To use an example from my own life, let’s look at a cellphone.
I review consumer technology, stuff like ereaders, computer stuff and yes, cellphones. A few months back, I got my hands on a demo unit of the Casio G’zOne Brigade cellphone, a high-tech yet super-durable phone. It was so tough, the marketing material said that the Brigade “Meets Military Specifications 810F standards for Water, Shock & Dust Resistance, Immersion, Vibration, Salt Fog, Humidity, Solar Radiation, Altitude, Low and High Temperature Storage.”
This was a pretty cool opportunity. The Verizon sales rep gave me special permission to not only review the phone, but to put it through the military standards that the phone was tested for! I could put the phone in the oven, in the freezer, and even under water!
So I did.

Now, to paint the whole picture, I’d done this before with a similar phone. And when I reviewed that one, I was given some very specific military testing standards, a big list of tests like this:
“The Drop test was performed in accordance with Method 516.5, Procedure IV. The G’zOne Type-V was sequentially dropped in non-operating mode, onto each face, edge and corner for a total of 26 drops from a height of 1.50 meters (4.9 feet). The drop surface was defined as two-inch-thick plywood over a steel plate over concrete.”
That was an older phone. I had a little problem with this newer, phone, though, because for some reason I couldn’t find any specifics on what military spec tests had actually been performed. I tried to pull information from Casio, from Verizon and the Internet at large. Nothing.
Military standards are important, and needed, because they can tell you what kind of equipment you want to take with you in certain extreme conditions, conditions that could be a life-or-death situation. But without detail, the claim of testing is meaningless, because we don’t know what standards were tested against, or what kind of failure rate the subject experienced.
In this most recent case, simply saying “military standards” won’t tell me if my phone is suited more to Death Valley, or a warm Caribbean beach.

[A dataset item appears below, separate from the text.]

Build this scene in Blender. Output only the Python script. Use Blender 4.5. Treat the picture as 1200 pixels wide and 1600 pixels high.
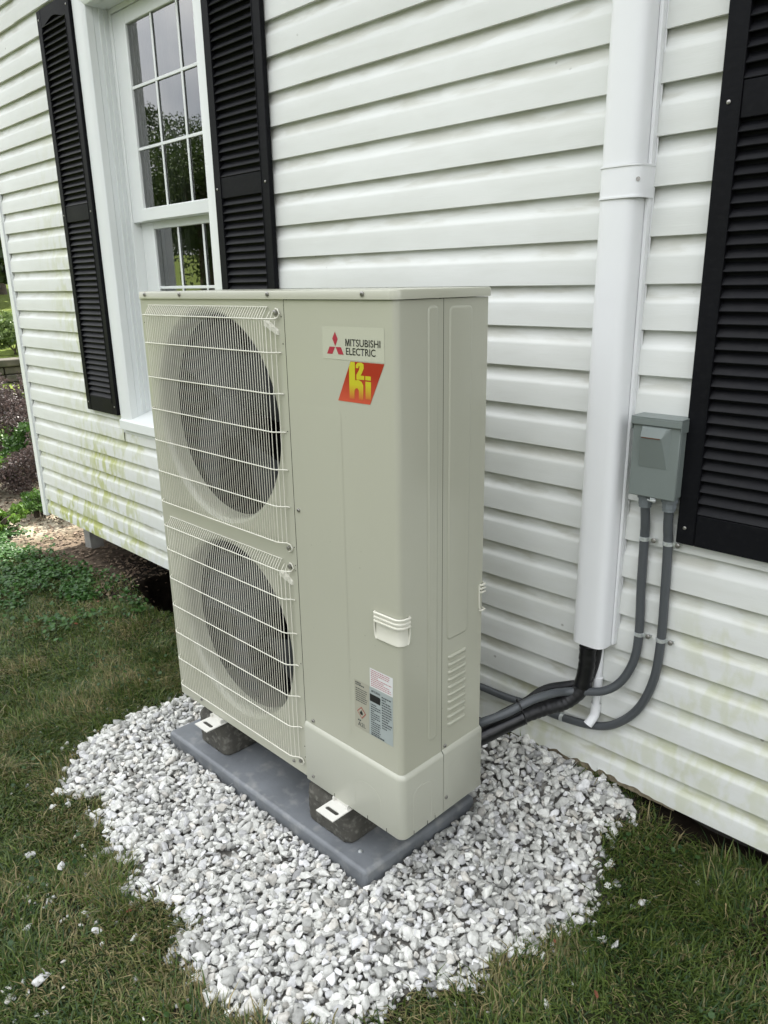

If you see claims for military testing standards, realize the following:
- The “Military Specifications 810F” standard is not a test. It’s a collection of tests. Each test has variables that can be set by the tester. If you say that something “conforms to MIL-STD-810F“, it’s meaningless unless you also say what specific test was performed, and under what conditions.
- You can easily claim a device was designed for or tested by military specifications. That doesn’t mean it passed!
With this latest ultra-rugged cellphone, I took it upon myself to perform specific tests. Yes, the phone passed all of them, and gave me some awesome pictures of me doing things to a cellphone you really shouldn’t do. There were multiple cool tests. My favorite was testing for a high-velocity rainfall: I got to spray an expensive cellphone with a hose.

At a low level, I learned a lot about the 810F military test standards and how they can be abused or misunderstood. I learned that when they’re used properly, such standards are very important, and can help guarantee that a tool or a weapon will behave in the way that you think it will.
At a high level, the lesson here is even simpler: An impressive-sounding claim means nothing if there’s no way to verify it. Because for some tools and weapons, from the simplest Leatherman to the best lightsaber, knowing the limits can be the difference between life and death.